Fraktionschef Gregor Gysi kommt angesichts der gegebenen Kräfteverhältnisse innerhalb seiner Partei nicht umhin, Bartsch auf dem Altar einer inneren Einigung zu opfern, die allerdings über die Ausgrenzung der in der Partei verbliebenen radikalen Linken erfolgen soll. Der von ihm als "permanentes strategisches Dilemma" (SZ, 11.01.2010) ausgewiesene Streit zwischen sogenannten Pragmatikern und Fundamentaloppositionellen soll sich laut Gysi auf der Fraktionsklausur der Bundestags-Linken in Berlin auf die Fragen zuspitzen: "Wo beginnt der Opportunismus, wenn ich mich an einer Regierung beteilige? Und wo beginnt der Opportunismus, wenn ich mich nicht beteilige, nur um es etwas bequemer zu haben?"

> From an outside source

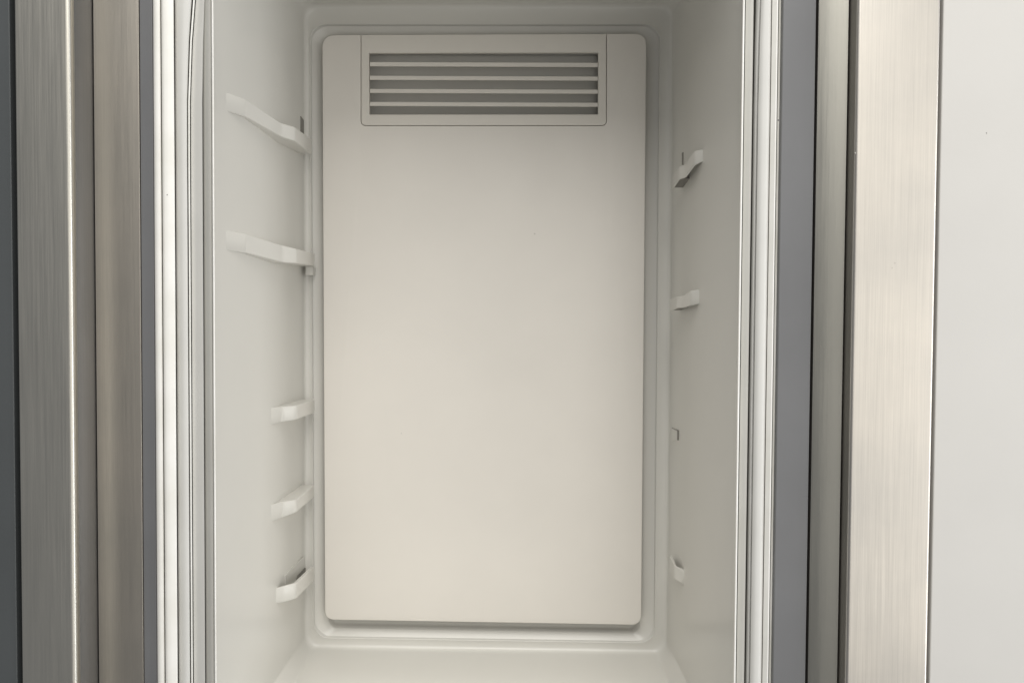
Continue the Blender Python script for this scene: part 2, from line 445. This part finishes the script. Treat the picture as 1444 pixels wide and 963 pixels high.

Beide Fragen sind rhetorischer Art und appellieren an die opportunistische Intelligenz des Publikums. Die erste Frage ist, wenn man linke Grundwerte ernst nimmt, keine, sondern ein verklausuliertes Angebot zum Kompromiß, sprich des Ausverkaufs dessen, für das man seinen Wählern und sich selbst gegenüber angetreten ist. Die zweite Frage nimmt die Antwort vorweg, weil sie die Weigerung, sich an inakzeptabler Regierungspolitik zu beteiligen, als Bequemlichkeit und damit Verantwortungslosigkeit geißelt. Gysi bedient sich der Argumentation des politischen Gegners, der die gesellschaftliche Produktivkraft prinzipientreuer linker Opposition mit der Behauptung niedermacht, man wolle keine Verantwortung übernehmen, weil man dann nicht mehr populistisch agieren könne.

Wenn Gysi in Berlin feststellt: "Vereiniger brauchen wir, nicht Spalter oder Besserwisser", dann braucht man nicht lange nachzudenken um zu wissen, welcher Kategorie sich radikale Linke innerhalb der Linken zuordnen sollen. Vereinigung um jeden Preis heißt Aufgabe eines inhaltlichen Profils, dessen gesellschaftsveränderndes Potential aus der Unbescheidenheit ungebrochener Streitbarkeit erwächst. Weniger als das ist in Zeiten, in denen jeder Tag neue menschliche Katastrophen gebiert, die unter anderen gesellschaftlichen Umständen vermeidbar wären, zu wenig.